Les premiers producteurs sont, pour la plupart, également
les plus gros importateurs et sur l’essentiel des marchés, la production
nationale couvre entre 30 et 72% de la demande intérieure. Et c’est pour cette
raison d’ailleurs que la réduction des exportations de riz annoncée en
septembre 2022 par l’Inde a suscité́ de nombreuses craintes dans la région où
la disponibilité́ permanente et à bas prix du riz est un impératif pour la
sécurité́ alimentaire.
Le rapport élaboré par notre confrère Espoir Olodo indique
cependant que les pays d’Afrique de l’Ouest disposent de nombreux atouts pour
augmenter leur production rizicole. En effet, dans la région, le potentiel en
terres exploitables est important notamment pour la riziculture irriguée. Au
Sénégal par exemple, la Vallée du fleuve Sénégal (VFS) dispose d’un potentiel
hydroagricole estimé à près de 240 000 hectares avec des rendements qui varient
entre 5 et 7 tonnes à l’hectare contre 2 tonnes dans les zones pluviales, selon
les données du Département américain de l’agriculture (USDA).
Au Mali, les superficies propices à l’irrigation sont
estimées à près de 2,2 millions d’hectares avec seulement 36% du potentiel qui
déjà est exploité. Les terres irrigables sont également abondantes dans
plusieurs autres pays tels que le Burkina Faso et la Guinée.
Plusieurs défis à
relever
Au-delà de l’irrigation et des questions de productivité des
rizières, le secteur privé s’implique de plus en plus dans la transformation,
aux côtés des gouvernements. C’est le cas par exemple au Nigeria où les usines
de traitement de riz ont fleuri depuis quelques années sous l’initiative
d’acteurs privés. La dernière en date est celle de la compagnie Darma Rice Mill
située dans l’État de Katsina et dotée d’une capacité de traitement de 120
tonnes par jour.
Malgré ces avantages dont ils disposent sur les différents
maillons de la chaîne de valeur du riz, les pays d’Afrique de l’Ouest devraient
encore relever 3 grands défis qui pèsent sur l’environnement des affaires et
les performances des opérateurs pour pouvoir augmenter leur production.
Il s’agit d’abord de l’adoption d’une politique douanière
favorable aux producteurs locaux sans pour autant pénaliser les consommateurs.

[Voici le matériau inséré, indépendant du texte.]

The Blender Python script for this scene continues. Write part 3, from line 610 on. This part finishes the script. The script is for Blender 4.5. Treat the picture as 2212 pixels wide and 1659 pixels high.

Actuellement, le Tarif extérieur commun (TEC) entré en vigueur en 2015 est fixé
à 10%, un niveau faible comparativement à celui de la Communauté est-africaine
(CEA) où ce prélèvement est de 75%. Certains pays comme le Sénégal et la Côte
d’Ivoire, ou encore le Libéria appliquent le TEC alors que le Nigeria a décidé
d’imposer des droits allant jusqu’à 60% afin de réduire ses achats et d’augmenter
l’offre locale.
Les pays de la région devraient également procéder à des
investissements dans les domaines du marketing, du packaging et du
conditionnement afin de commercialiser un riz local dont, non seulement les
qualités organoleptiques sont appréciées par les consommateurs, mais qui jouit
aussi d’une bonne compétitivité qualité-prix.
Et last but not least, les gouvernements devraient renforcer
leur soutien aux petits riziculteurs. Bien qu’ils fournissent l’essentiel des
récoltes, ces derniers souffrent encore de l’absence de crédits sur le moyen et
le long terme, du manque d’accès à des semences et des engrais de qualité et de
la faiblesse de l’accompagnement technique.